Heathcote was born in London in 1931. A couple of years later, the family moved to Kent, first to Whitstable, then to a small rural village near Dargate. The young boys recollection of the Battle of Britain overhead became the inspiration for a double page piece in his later work, Deliberate Holiday. Despite the war, Heathcotes childhood enjoyment of the tranquillity of the Kentish countryside led him to value such pastoral landscapes as unfailing sources of renewal. After attending Canterbury School of Art, he studied at London's Slade School of Art. As a young artist, Cubism had helped him to find his bearings, and resonates in his later sculptures. As Heathcote comments, 'Its architectural structure affected me at a time when I was very uncertain, and it appeared to give me a really clear path for the future.'
National Service in the RAF was followed by a move to Africa in 1959 to teach, first in Southern Rhodesia (now Zimbabwe) and then in Nigeria. He returned to Kent in the late 70s, and in the early 90s he established Sculpture at what is now Canterbury Christ Church University. Inevitably, his experiences in Africa have affected Heathcote's sensibility and forms of expression; the intensity of his African landscape memories has encouraged the use of vivid colour, structural clarity, and dynamic motif, mark making, gesture and texture. However, his familiarity with Nigerian indigenous cultures, and his particular study of Hausa embroidery, has not led to any masquerade of exotic otherness, but has been digested and assimilated to advance his own distinctive work.
Beyond Horizons offers an insight into the history of Heathcote's gradual recognition of the importance of landscape in his life, and its potential for nourishing his painter's journey of self-discovery. His early, dutiful commitment had rated the human figure as the most important subject for a serious painter.

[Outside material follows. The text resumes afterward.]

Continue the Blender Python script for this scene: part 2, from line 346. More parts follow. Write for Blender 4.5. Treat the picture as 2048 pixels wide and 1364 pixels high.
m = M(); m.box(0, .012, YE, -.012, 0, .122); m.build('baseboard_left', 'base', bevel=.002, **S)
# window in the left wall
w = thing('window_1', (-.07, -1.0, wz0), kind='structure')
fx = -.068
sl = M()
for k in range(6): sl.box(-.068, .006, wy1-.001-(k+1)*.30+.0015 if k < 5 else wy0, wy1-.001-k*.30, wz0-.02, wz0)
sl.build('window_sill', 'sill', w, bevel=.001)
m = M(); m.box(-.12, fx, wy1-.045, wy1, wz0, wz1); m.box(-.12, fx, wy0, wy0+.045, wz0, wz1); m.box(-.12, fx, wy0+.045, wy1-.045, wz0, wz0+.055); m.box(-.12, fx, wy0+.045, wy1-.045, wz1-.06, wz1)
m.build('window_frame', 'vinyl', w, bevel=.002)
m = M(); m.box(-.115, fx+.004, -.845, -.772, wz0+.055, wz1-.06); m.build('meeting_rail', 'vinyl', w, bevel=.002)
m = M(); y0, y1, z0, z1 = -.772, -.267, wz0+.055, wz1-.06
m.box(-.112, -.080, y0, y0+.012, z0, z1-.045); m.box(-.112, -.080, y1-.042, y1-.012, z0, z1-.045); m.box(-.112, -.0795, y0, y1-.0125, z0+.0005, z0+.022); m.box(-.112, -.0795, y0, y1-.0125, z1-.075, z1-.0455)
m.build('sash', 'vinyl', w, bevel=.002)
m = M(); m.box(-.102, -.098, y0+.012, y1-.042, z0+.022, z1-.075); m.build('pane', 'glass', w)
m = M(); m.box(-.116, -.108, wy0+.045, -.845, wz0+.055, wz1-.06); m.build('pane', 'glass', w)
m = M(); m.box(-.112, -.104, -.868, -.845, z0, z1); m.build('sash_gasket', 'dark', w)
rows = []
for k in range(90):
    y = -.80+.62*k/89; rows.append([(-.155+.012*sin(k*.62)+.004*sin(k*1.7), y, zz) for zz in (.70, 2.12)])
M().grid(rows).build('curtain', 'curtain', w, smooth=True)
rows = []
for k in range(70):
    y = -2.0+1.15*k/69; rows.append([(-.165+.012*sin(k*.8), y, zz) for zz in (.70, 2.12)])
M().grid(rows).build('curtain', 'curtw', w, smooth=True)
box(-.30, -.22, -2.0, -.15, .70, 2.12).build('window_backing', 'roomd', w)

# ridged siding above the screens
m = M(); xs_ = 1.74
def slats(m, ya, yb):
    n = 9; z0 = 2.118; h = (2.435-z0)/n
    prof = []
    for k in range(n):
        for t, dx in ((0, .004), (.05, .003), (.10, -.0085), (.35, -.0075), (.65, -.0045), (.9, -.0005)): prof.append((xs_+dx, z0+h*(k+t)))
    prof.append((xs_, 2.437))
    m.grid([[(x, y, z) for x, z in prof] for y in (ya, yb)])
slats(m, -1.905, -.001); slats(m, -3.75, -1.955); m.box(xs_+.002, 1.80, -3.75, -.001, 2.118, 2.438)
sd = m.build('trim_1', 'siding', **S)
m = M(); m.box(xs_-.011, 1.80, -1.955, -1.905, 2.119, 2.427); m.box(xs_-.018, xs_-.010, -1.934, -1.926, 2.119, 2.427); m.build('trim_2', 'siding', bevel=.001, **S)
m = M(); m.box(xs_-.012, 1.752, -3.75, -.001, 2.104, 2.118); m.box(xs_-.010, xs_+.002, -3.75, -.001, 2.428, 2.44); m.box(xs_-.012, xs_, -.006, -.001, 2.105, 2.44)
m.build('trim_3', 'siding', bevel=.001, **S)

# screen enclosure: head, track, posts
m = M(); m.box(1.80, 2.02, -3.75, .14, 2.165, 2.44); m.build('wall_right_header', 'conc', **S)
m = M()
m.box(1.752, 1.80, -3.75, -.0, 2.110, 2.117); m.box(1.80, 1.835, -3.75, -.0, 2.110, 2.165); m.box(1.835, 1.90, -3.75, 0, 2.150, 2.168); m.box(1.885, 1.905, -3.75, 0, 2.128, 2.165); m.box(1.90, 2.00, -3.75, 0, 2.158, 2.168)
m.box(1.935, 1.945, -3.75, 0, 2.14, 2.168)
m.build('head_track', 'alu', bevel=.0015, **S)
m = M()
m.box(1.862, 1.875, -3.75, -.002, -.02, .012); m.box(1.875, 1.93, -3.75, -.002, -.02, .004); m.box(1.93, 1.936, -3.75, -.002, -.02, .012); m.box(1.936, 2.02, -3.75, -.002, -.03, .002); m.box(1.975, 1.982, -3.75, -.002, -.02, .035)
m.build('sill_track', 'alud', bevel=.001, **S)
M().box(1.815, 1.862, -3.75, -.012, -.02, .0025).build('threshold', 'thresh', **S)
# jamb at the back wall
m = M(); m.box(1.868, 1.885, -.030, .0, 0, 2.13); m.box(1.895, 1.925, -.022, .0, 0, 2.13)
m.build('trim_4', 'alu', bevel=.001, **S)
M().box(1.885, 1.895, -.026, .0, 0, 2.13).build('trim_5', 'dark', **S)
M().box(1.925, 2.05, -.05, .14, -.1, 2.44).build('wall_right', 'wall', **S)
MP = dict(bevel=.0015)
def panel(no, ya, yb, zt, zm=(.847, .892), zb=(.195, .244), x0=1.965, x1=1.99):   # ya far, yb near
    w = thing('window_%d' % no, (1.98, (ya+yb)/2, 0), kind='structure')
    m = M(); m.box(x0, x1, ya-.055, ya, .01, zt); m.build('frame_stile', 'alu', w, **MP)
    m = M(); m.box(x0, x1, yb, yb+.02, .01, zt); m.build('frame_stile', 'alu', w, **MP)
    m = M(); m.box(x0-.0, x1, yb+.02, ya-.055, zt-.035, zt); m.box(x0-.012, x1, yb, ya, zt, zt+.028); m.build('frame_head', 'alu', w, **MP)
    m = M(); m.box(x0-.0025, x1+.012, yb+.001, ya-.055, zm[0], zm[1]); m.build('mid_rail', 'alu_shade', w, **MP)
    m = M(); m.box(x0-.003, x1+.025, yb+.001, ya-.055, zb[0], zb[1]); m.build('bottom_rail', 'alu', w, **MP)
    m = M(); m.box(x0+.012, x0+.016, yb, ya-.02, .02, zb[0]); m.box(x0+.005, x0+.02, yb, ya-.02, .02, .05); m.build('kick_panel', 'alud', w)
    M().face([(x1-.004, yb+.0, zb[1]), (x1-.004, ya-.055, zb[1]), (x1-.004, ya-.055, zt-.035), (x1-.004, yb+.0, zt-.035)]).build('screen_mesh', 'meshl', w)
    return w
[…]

However, this commitment slowly weakened as the figure began migrating from his paintings to an alternative position in stimulating his late development as a sculptor. At the same time, landscape became progressively more important, and today this topic forms Heathcote's overriding preoccupation as a painter.
His most recent work conjures a newfound sense of recollection, of renewal and of something redeemed. In the case of the painting Algerian Journey, as with all Heathcote's paintings (but not his drawings), what appears to be a reference to landscape in the image relates more directly to memories of place, flushed with emotions. In such luminous images, we could be hesitating on the threshold of a world in which each revealed horizon glows with the disclosure that it already contains its own beyond.